The new regulations set to take effect next month call for states to devise plans to reduce carbon dioxide emissions from their energy plants. The EPA believes it has the authority under the Clean Air Act to force compliance for states that don’t write their own plans. Governors of six states are prepared to call the EPA’s bluff, setting the stage for a major legal battle that could unravel Barack Obama’s draconian environmental policy.
Republican governors Mike Pence (Indiana), Mary Fallin (Oklahoma), Scott Walker (Wisconsin), Bobby Jindal (Louisiana) and Greg Abbott (Texas), as well as Democrat Earl Ray Tomblin (West Virginia), have all gone on record stating their intention to fight the new law.
“The EPA’s latest attempt at imposing burdensome regulations represents an unprecedented meddling with Texas in order to push the Obama administration’s liberal climate change agenda,” said Gov.

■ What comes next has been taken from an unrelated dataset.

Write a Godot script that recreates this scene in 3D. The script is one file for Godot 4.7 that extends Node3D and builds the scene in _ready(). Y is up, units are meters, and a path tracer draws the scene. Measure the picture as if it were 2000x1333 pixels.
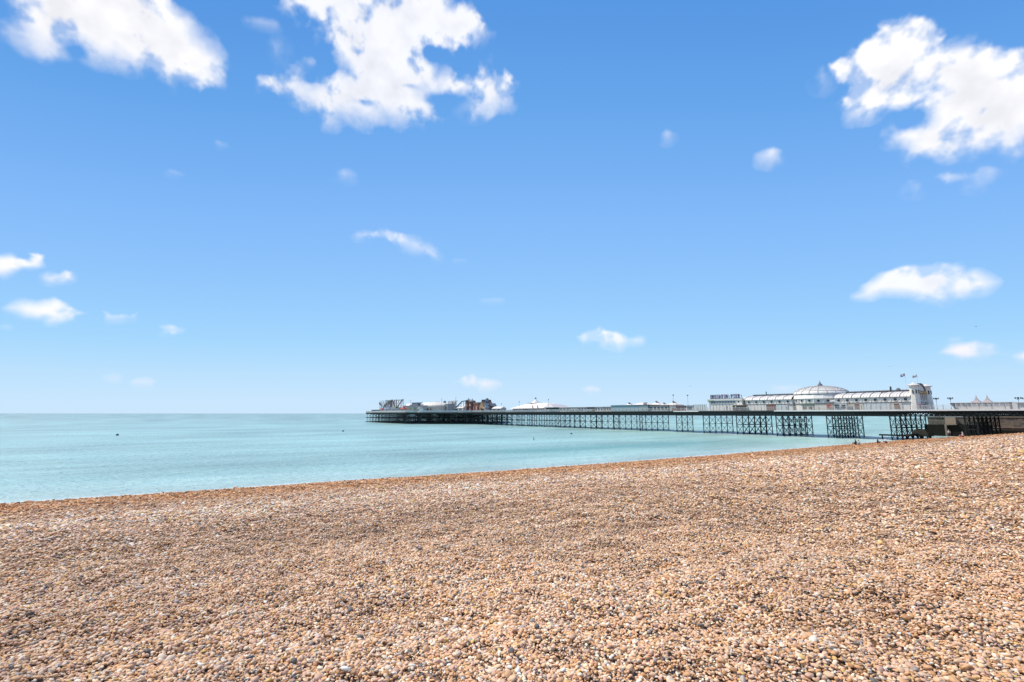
extends Node3D
# A shingle beach with a long iron pier running out to sea on a bright day.

const EYE := 7.2
const DECK := 8.25
const PO := Vector2(71.9, 181.3)          # a point of the pier's near edge: x and distance ahead
const PA := Vector2(-0.54843, 0.83619)    # along the pier, out to sea
const PQ := Vector2(-0.83619, -0.54843)   # across the pier, towards the open beach
const SE := Vector2(0.83867, 0.54464)     # along the shore
const SN := Vector2(0.54464, -0.83867)    # inland

var PB := Basis(Vector3(0.54843, 0, 0.83619), Vector3.UP, Vector3(-0.83619, 0, 0.54843))
var used := {}
var mats := {}
var wear: NoiseTexture2D
var n_big := FastNoiseLite.new()
var n_mid := FastNoiseLite.new()
var n_fine := FastNoiseLite.new()
var rng := RandomNumberGenerator.new()


class Mb:
	var v := PackedVector3Array()

	func tri(a: Vector3, b: Vector3, c: Vector3) -> void:
		v.append(a); v.append(c); v.append(b)

	func quad(a: Vector3, b: Vector3, c: Vector3, d: Vector3) -> void:
		tri(a, b, c); tri(a, c, d)

	func hexa(p: Array) -> void:   # 0-3 bottom, 4-7 top, counter-clockwise from above
		quad(p[3], p[2], p[1], p[0]); quad(p[4], p[5], p[6], p[7])
		for i in 4:
			var j := (i + 1) % 4
			quad(p[i], p[j], p[j + 4], p[i + 4])

	func box(c: Vector3, s: Vector3) -> Mb:
		var h := s * 0.5
		hexa([c + Vector3(-h.x, -h.y, h.z), c + Vector3(h.x, -h.y, h.z), c + Vector3(h.x, -h.y, -h.z), c + Vector3(-h.x, -h.y, -h.z),
			c + Vector3(-h.x, h.y, h.z), c + Vector3(h.x, h.y, h.z), c + Vector3(h.x, h.y, -h.z), c + Vector3(-h.x, h.y, -h.z)])
		return self

	func bar(a: Vector3, b: Vector3, w: float, h := -1.0) -> Mb:
		var d := (b - a).normalized()
		var s := (d.cross(Vector3.UP) if absf(d.y) < 0.95 else d.cross(Vector3.RIGHT)).normalized()
		var u := s.cross(d) * (w if h < 0 else h) * 0.5
		s *= w * 0.5
		hexa([a - s - u, a + s - u, b + s - u, b - s - u, a - s + u, a + s + u, b + s + u, b - s + u])
		return self

	func prism(pts: Array, z0: float, z1: float, flat := false) -> Mb:   # outline in x, y drawn out along z; flat: outline in x, z drawn out along y
		var p := PackedVector2Array(pts)
		var area := 0.0
		for i in p.size():
			area += p[i].cross(p[(i + 1) % p.size()])
		if area < 0:
			p.reverse()
		var at := func(q: Vector2, z: float) -> Vector3: return Vector3(q.x, z, -q.y) if flat else Vector3(q.x, q.y, z)
		var k := Geometry2D.triangulate_polygon(p)
		for i in range(0, k.size(), 3):
			var a := p[k[i]]
			var b := p[k[i + 1]]
			var c := p[k[i + 2]]
			if (b - a).cross(c - a) < 0:
				var swap := b
				b = c
				c = swap
			tri(at.call(a, z1), at.call(b, z1), at.call(c, z1))
			tri(at.call(c, z0), at.call(b, z0), at.call(a, z0))
		for i in p.size():
			var a := p[i]
			var b := p[(i + 1) % p.size()]
			quad(at.call(a, z0), at.call(b, z0), at.call(b, z1), at.call(a, z1))
		return self

	func lathe(c: Vector3, prof: Array, n: int, turn := 0.0) -> Mb:   # (radius, height) from the bottom up
		for i in n:
			var a := TAU * i / n + turn
			var b := TAU * (i + 1) / n + turn
			for k in prof.size() - 1:
				var r: Vector2 = prof[k]
				var t: Vector2 = prof[k + 1]
				var p0 := c + Vector3(cos(a) * r.x, r.y, -sin(a) * r.x)
				var p1 := c + Vector3(cos(b) * r.x, r.y, -sin(b) * r.x)
				var p2 := c + Vector3(cos(b) * t.x, t.y, -sin(b) * t.x)
				var p3 := c + Vector3(cos(a) * t.x, t.y, -sin(a) * t.x)
				if r.x > 0.0005:
					tri(p0, p1, p2)
				if t.x > 0.0005:
					tri(p0, p2, p3)
		return self

	func mesh(smooth := false) -> ArrayMesh:
		if smooth:
			var st := SurfaceTool.new()
			st.begin(Mesh.PRIMITIVE_TRIANGLES)
			st.set_smooth_group(0)
			for p in v:
				st.add_vertex(p)
			st.index()
			st.generate_normals()
			return st.commit()
		var nn := PackedVector3Array()
		nn.resize(v.size())
		for i in range(0, v.size(), 3):
			var q := (v[i + 2] - v[i]).cross(v[i + 1] - v[i]).normalized()
			nn[i] = q; nn[i + 1] = q; nn[i + 2] = q
		var arr := []
		arr.resize(Mesh.ARRAY_MAX)
		arr[Mesh.ARRAY_VERTEX] = v
		arr[Mesh.ARRAY_NORMAL] = nn
		var m := ArrayMesh.new()
		m.add_surface_from_arrays(Mesh.PRIMITIVE_TRIANGLES, arr)
		return m


func lin(r: float, g: float, b: float) -> Color:
	return Color(r, g, b).linear_to_srgb()


func mat(r: float, g: float, b: float, rough := 0.8, metal := 0.0, worn := true) -> StandardMaterial3D:
	var key := [r, g, b, rough, metal, worn]
	if not mats.has(key):
		var m := StandardMaterial3D.new()
		m.albedo_color = lin(r, g, b)
		m.roughness = rough
		m.metallic = metal
		if worn:
			m.albedo_texture = wear
			m.uv1_triplanar = true
			m.uv1_world_triplanar = true
			m.uv1_scale = Vector3(0.21, 0.13, 0.21)
		mats[key] = m
	return mats[key]


func numbered(n: String) -> String:
	used[n] = used.get(n, -1) + 1
	return n if used[n] == 0 else "%s_%03d" % [n, used[n]]


func tag(o: Node3D, label: String, category: String, group := "") -> Node3D:
	o.set_meta("label", label)
	o.set_meta("category", category)
	if group:
		o.set_meta("group", group)
	return o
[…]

Abbott.
Gov. Walker wrote that in considering the “staggering costs it would inflict on Wisconsin’s homes and businesses … it is difficult to envision how Wisconsin can responsibly construct a state plan.”

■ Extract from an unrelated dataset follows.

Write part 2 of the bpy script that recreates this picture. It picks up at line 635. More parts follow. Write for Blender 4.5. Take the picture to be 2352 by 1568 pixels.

The Court’s rejection of EPA’s overreach in the Michigan case put the agency on notice that it can’t make up its own laws. The EPA in that case had decided to reject an established statute in the Clean Air Act in determining the cost of emissions rules.
Senate Majority Leader Mitch McConnell (R-KY) urged governors in a letter to reject this new EPA regulation in the wake of the Michigan ruling, and his staff has been working with state-level environmental officials and regulators to craft a legal strategy to protect them from the EPA’s latest power grab.
“As governors begin to seriously look at what these plans will look like,” said spokesman Robert Steurer, “we expect more and more governors will follow Senator McConnell’s lead.”
In turn, we’d urge McConnell and House Speaker John Boehner to remember that Congress holds the purse strings. As the EPA continues its lawless regulation under Obama, defund it. Play hardball.
The Obama administration hopes this new emissions rule will be the spearhead of its environmental policy to fundamentally shift electricity generation from fossil fuels to more “environmentally friendly” forms of energy. But there are several problems with this line of thought.
There is little infrastructure in place for a widespread shift to green-energy production nationwide, and the existing technology is so expensive that energy prices for consumers would “necessarily skyrocket,” to borrow Obama’s phrase. Not that the administration cares about that. Additionally, the labeling of a natural gas like carbon dioxide as a pollutant is an arbitrary claim with no scientific basis made by arrogant government bureaucrats, and it has unfortunately gone unchallenged by many in the scientific community. Furthermore, there is solid evidence that global warming has actually stalled in the last 18 years, negating the need for implementing expensive policies that will have virtually no impact on the environment.
It will surely be an embarrassment for Obama and the EPA if states openly reject this latest environmental action in the months leading up to the international climate change meeting in Paris, where governments are expected to fully support hamstringing the world economy to fight global warming.
This latest battle with the EPA could be a litmus test for the Republican presidential nomination, with two announced and at least one potential candidate already leading the resistance. Republican voters will surely be watching to see just who has the chops to stand up for federalism and combat the gross bureaucratic overreach that has been a hallmark of the Obama years.